3.5. Continuous Flow Experiments

To compare the durability of ZVI following various pretreatment methods (AlCl₃ solution, NaCl solution, and DI water), the continuous-flow setup was conducted. The raw ZVI was used as a control for comparison. These experiments aimed to simulate real-world conditions and assess their longevity in a controlled environment. Figure S1 provides a digital photograph of these column experiments. The inner diameter and height of the column are 16 mm and 300 mm, respectively.

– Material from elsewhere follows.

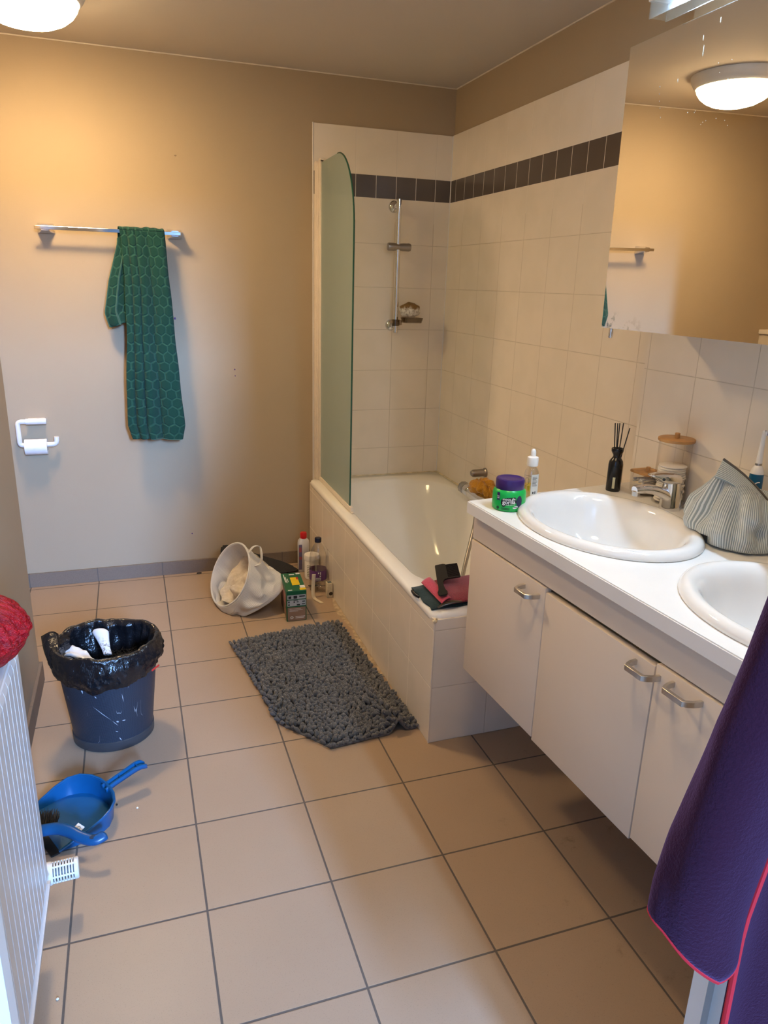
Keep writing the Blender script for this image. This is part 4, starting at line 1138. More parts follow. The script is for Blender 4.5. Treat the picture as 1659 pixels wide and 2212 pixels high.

In these experiments, 10 g of raw ZVI powder was pretreated under optimized conditions and then loaded into the column, filling approximately 2 cm of the column’s height. The use of quartz sand and fiber filter served to support the pretreated ZVI and prevent the leakage of corrosion products. The Cr(VI) solution entered into the system through a peristaltic pump (1 mL/min) in an up-flow mode. An automatic sampler was used for effluent collection, followed by subsequent Cr(VI) concentration analysis.

3.6. Analytical Methods

The detailed analytical methods used in this study are presented in Text S3 of Supplementary Data.

4. Conclusions

In this study, the ZVI pre-corrosion with AlCl₃ solution for enhanced Cr(VI) removal and longevity was systematically explored. The optimal conditions for the preconditioning process were determined to be 2.5 g/L ZVI, 0.5 mM AlCl₃, and a preconditioning time of 4 h. The components in the corrosion products of optimized pcZVI-AlCl₃ mainly included Fe₃O₄, FeOOH, FeO, and Al(OH)₃, with Fe₃O₄ being the dominant component. The formation of Al(OH)₃ raised the pH_pzc of the corrosion products from 6.3 to 8.3, facilitating the effective capture of negatively charged Cr(VI) species. Among the various pretreatment methods tested, the order of Cr(VI) removal capacity and longevity of ZVI were as follows: pcZVI-AlCl₃ > pcZVI-NaCl > pcZVI-H₂O > raw ZVI. The pcZVI-AlCl₃ system exhibited potential for Cr(VI) removal in field applications, which maintained the effluent concentration below 0.1 mg/L for more than 1400 BV. The acidic condition was beneficial to Cr(VI) removal. The results of matrix effects showed that pcZVI-AlCl₃ removed Cr(VI) effectively in a high-hardness environment, while NO₃⁻, SO₄²⁻, and HCO₃⁻ showed suppressive effects on Cr(VI) removal. A synergistic effect existed between corrosion products and ZVI for enhanced electron transfer from core ZVI towards Cr(VI). The removal mechanisms included adsorption (mainly via electrostatic attraction and ligand exchange), reduction of Cr(VI) to Cr(III), and precipitation of Fe(III)-Cr(III) or Cr(III) hydroxide. Adsorption played a lesser role than reduction and precipitation.